12.  a) In the Kosslyn task there was a linear relationship between time to “scan” from one location to another, demonstrating that the representation was spatial in nature.  If that wasn’t the case, the linear relationship would not have held.   b) In Shepard and Metler, the result was that the amount of time to answer whether the two block figures could be matched or not was linearly related to the angle of rotation, suggesting something akin to mental rotation.  If there was one code this result (of an analog to actual rotation) would not have been obtained.  c)  in Brooks’ experiment, a spatial output task (pointing at Y or N for yes or no) interfered with a spatial (scanning the block letter and judging the vertices) but not a verbal task (part of speech judgements about a remembered sentence).  A verbal response task did not interfere with the spatial block letter task but did with the verbal task.  This gave evidence of a visual-spatial code in memory or thinking. If such a code didn’t exist, the above results would not have been (the crossed pattern of interference in the Brooks task).

 

13.  d  b  c  e  b   d  c  b  c  c 

 

 

 

e.c.

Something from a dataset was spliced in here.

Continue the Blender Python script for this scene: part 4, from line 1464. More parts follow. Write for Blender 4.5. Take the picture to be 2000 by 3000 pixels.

You might use hill-climbing in which you try to get closer to the apparent goal on each move.  However you would soon find that you can't do that--after moving the small disk to the goal peg (the only first move that seems to get you closer) you can't put any other disk on top of it and are blocked!  Means-ends-analysis allows you to set subgoals where you can adopt the subgoal of getting a disk out of the way to allow another to be moved. It can solve the problem (via decomposition--breaking up the task into goals and subgoals).  Other heuristics are also possible, such as working backwards (starting with the disks on the goal peg and exploring reversing moves to move them back to the start.